Smart House is at its best when it’s poking around in this emotional rawness, or simply relaxing into simple teen anxieties as filtered through their techno-domicile. The dad, who is sweet on the scientist who in turn has eyes for him, invites her over for dinner as part of a nicely underplayed romantic subplot. Dinner conversation is largely about the house. "Does she follow me into the shower, too?" the boy nervously asks. Upon hearing the answer is no, he sighs, "That's a relief!" It's a small, funny touch of embarrassment that rings somewhat truthful of actual adolescent experience. That his character's anxieties about burgeoning changes - along with the aforementioned lingering mourning - lead directly to the main technological breakdown of the house is a nice touch in otherwise simple script by William Hudson and Stu Krieger (the latter also wrote Zenon). The son's the one who uploads a data dump of sitcom moms into the house's code, leading her to turn eventually into a cheery simulacrum of maternity, a monstrously exaggerated mother who turns quippy, overzealous, and eventually a hostage taker. "Mother knows best!" she happily roars, materializing as a 50's housewife of a hologram in the living room.

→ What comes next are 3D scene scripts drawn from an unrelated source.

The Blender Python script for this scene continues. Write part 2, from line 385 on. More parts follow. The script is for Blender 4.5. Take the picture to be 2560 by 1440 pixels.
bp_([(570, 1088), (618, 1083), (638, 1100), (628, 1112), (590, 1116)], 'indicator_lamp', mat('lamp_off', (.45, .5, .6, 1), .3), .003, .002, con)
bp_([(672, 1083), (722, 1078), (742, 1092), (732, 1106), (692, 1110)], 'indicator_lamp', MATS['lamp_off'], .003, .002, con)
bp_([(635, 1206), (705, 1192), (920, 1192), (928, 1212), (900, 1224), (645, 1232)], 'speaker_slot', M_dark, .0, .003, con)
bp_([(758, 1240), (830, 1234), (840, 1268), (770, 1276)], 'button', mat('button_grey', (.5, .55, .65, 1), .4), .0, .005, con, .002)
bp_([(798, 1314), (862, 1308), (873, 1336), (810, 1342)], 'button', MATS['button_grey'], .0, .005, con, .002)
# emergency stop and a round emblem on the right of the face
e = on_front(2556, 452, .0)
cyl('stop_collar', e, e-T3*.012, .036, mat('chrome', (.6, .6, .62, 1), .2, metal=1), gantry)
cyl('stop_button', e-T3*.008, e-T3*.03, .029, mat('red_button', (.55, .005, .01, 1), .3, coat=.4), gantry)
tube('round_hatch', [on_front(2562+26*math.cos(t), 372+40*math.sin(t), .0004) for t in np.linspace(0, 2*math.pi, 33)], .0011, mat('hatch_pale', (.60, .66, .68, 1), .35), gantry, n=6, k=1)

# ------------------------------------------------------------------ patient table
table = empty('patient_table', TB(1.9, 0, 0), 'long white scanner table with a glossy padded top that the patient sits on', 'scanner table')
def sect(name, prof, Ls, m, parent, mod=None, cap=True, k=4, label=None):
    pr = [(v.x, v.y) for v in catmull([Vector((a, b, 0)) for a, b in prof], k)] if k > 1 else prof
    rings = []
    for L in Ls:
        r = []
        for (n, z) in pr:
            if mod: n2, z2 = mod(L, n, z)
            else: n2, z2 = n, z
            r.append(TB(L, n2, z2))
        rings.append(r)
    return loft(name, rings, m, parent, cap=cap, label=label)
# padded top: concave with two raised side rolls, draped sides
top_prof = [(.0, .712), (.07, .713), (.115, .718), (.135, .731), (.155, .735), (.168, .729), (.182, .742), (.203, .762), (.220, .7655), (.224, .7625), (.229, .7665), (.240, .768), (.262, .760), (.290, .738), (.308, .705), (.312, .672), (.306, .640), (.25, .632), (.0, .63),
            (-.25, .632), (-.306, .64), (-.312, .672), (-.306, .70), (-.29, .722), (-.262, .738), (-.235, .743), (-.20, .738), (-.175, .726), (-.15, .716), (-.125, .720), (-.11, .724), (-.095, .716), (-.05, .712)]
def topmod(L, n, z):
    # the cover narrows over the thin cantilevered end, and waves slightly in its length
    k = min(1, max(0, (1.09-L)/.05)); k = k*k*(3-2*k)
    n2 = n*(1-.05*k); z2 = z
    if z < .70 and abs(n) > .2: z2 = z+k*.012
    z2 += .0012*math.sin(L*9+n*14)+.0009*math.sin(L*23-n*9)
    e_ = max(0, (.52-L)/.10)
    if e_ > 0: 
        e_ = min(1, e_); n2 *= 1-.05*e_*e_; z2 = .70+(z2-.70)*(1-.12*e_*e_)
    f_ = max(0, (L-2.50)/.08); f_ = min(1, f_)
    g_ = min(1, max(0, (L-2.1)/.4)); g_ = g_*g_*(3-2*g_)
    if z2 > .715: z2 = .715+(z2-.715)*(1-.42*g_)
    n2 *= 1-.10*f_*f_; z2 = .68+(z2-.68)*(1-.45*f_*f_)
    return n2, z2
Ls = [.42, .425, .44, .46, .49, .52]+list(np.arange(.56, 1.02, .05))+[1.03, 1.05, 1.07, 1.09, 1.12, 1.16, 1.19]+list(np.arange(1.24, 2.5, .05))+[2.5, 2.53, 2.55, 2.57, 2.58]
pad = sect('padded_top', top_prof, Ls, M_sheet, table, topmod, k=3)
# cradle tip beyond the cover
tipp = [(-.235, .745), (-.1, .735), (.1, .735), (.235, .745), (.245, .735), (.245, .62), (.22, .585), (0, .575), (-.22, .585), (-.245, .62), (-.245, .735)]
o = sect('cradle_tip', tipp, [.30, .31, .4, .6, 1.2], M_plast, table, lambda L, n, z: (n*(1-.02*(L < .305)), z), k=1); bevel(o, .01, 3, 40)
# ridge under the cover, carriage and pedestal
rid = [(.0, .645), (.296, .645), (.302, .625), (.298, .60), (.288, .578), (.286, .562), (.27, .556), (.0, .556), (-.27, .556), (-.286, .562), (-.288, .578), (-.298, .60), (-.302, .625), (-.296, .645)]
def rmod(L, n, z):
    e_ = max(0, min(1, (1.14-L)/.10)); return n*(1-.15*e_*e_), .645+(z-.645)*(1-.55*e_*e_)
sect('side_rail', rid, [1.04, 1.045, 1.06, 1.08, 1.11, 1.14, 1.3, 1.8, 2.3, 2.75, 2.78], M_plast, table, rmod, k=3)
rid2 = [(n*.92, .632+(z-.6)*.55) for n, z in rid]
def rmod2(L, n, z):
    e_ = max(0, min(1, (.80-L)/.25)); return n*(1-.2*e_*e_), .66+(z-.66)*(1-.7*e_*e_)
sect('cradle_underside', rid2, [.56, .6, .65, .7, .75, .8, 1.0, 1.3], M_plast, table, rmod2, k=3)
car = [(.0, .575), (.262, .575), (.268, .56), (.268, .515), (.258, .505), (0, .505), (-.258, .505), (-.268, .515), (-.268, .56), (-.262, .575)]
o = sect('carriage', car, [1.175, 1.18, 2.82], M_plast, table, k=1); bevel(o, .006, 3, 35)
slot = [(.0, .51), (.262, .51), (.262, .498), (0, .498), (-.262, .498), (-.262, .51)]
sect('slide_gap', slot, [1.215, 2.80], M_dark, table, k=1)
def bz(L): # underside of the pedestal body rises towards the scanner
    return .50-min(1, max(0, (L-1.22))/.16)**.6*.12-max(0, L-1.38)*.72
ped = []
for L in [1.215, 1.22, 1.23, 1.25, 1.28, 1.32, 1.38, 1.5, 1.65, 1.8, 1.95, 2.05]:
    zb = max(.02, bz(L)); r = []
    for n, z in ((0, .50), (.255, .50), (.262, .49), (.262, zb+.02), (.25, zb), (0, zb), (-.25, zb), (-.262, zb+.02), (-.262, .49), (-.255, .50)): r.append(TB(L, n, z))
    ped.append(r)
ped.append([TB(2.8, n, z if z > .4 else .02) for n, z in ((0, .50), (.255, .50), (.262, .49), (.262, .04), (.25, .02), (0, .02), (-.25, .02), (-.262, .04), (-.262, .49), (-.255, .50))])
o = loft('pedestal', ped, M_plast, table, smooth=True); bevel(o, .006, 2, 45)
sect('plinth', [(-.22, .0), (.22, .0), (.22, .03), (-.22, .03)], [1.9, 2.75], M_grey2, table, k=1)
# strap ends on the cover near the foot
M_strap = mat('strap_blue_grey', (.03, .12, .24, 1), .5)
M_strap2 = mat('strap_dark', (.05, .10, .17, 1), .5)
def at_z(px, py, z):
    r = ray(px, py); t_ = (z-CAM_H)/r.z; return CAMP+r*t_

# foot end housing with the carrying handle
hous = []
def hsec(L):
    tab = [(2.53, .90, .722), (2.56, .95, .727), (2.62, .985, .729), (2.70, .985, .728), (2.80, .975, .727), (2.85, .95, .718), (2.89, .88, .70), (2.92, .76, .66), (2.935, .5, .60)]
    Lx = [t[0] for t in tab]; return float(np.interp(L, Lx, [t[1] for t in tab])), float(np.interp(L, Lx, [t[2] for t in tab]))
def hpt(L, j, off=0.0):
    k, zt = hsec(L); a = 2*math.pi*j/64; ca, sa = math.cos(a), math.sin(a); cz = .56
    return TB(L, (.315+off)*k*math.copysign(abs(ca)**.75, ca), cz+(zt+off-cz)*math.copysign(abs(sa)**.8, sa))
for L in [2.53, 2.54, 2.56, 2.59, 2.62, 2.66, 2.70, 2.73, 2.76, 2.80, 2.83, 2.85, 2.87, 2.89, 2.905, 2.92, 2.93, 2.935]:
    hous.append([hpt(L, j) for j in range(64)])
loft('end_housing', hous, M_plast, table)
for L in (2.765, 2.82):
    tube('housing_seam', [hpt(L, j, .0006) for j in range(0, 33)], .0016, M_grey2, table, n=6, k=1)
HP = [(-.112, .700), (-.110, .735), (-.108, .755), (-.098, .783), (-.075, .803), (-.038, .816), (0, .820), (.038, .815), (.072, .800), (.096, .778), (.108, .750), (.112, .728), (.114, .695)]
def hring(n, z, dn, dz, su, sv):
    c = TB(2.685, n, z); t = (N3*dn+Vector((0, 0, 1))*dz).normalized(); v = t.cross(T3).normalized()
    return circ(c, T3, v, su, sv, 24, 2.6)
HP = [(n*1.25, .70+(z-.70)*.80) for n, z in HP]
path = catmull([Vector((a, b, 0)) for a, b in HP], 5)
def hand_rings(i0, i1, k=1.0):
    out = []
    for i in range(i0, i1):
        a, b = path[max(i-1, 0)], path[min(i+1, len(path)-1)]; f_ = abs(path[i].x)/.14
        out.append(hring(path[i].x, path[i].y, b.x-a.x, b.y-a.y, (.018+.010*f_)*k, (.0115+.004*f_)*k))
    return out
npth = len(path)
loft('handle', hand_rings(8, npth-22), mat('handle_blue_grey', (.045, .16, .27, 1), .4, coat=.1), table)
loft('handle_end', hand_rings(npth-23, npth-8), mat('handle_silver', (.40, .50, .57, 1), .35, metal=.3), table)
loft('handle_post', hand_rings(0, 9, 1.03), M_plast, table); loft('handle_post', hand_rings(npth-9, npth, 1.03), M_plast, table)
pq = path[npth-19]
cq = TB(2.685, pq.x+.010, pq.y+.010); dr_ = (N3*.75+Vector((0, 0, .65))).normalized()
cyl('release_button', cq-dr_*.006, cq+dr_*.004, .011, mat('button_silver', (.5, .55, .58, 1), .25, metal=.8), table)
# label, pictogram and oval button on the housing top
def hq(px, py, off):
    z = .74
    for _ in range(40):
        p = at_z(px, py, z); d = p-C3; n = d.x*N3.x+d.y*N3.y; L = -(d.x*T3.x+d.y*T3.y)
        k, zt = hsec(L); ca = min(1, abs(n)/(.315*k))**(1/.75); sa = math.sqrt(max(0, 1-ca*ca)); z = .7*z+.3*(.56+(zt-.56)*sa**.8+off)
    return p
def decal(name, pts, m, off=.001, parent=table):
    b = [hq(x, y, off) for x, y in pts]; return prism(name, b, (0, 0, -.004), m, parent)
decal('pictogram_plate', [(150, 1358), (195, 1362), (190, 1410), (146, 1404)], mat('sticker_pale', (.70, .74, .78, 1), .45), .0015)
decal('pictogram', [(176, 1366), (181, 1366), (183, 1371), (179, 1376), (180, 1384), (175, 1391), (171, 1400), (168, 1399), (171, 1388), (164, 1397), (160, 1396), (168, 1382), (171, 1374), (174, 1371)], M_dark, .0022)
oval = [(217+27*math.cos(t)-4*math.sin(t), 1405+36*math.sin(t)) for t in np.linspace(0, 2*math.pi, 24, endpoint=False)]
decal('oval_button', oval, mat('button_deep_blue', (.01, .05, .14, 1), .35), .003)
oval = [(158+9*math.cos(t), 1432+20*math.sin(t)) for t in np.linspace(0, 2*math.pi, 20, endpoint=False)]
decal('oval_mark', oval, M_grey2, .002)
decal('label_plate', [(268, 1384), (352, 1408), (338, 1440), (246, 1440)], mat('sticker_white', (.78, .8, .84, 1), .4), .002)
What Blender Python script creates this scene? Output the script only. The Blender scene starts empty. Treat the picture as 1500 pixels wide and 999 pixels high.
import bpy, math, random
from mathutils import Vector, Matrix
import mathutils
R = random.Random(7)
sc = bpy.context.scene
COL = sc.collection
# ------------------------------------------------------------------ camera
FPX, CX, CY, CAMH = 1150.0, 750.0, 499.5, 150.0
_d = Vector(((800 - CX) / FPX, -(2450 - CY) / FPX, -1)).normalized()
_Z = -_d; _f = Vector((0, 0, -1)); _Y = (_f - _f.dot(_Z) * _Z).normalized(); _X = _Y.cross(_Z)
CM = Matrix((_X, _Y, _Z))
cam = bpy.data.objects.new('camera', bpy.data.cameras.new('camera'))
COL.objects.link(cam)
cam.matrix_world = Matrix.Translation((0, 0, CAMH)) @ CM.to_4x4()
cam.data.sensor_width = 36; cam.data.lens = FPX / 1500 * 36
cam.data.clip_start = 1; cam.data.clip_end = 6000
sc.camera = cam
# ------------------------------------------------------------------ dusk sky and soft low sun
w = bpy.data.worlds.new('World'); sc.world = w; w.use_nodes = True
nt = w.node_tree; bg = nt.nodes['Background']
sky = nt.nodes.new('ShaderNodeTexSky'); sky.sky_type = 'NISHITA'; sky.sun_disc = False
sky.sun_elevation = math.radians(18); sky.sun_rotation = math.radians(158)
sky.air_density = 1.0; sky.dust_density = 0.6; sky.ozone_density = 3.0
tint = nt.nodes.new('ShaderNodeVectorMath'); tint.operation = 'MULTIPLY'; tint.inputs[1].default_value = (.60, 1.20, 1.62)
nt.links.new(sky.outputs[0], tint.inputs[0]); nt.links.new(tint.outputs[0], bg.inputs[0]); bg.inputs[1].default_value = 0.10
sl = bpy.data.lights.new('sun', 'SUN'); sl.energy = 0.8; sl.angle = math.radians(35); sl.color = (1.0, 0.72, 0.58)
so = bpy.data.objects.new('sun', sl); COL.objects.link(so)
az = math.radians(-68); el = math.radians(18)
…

The movie's basically a cheesy mild sci-fi goof, like a motherly HAL 9000 crashing into a soft, amiable pre-teen sitcom. For every scene that gets near emotional truths it pivots into, say, an overly choreographed house party complete with pounding pop provided by an 'N Sync sound-alike band. (A total late-90's touch is the way teens show up to the party with their invitation emails printed out.) The way the plot eventually resolves its tensions is easy and almost hilarious in its deflating nature. The movie has neither the budget nor inclination to truly wrestle with its interests be they technical or emotional. It may accidentally end up saying that technology solves all and provides all, except when it comes to humans’ emotional needs. It’s an accidentally perceptive kids’ movie in which the main conflict is about a boy’s emotional development and the silly tech traumas only follow.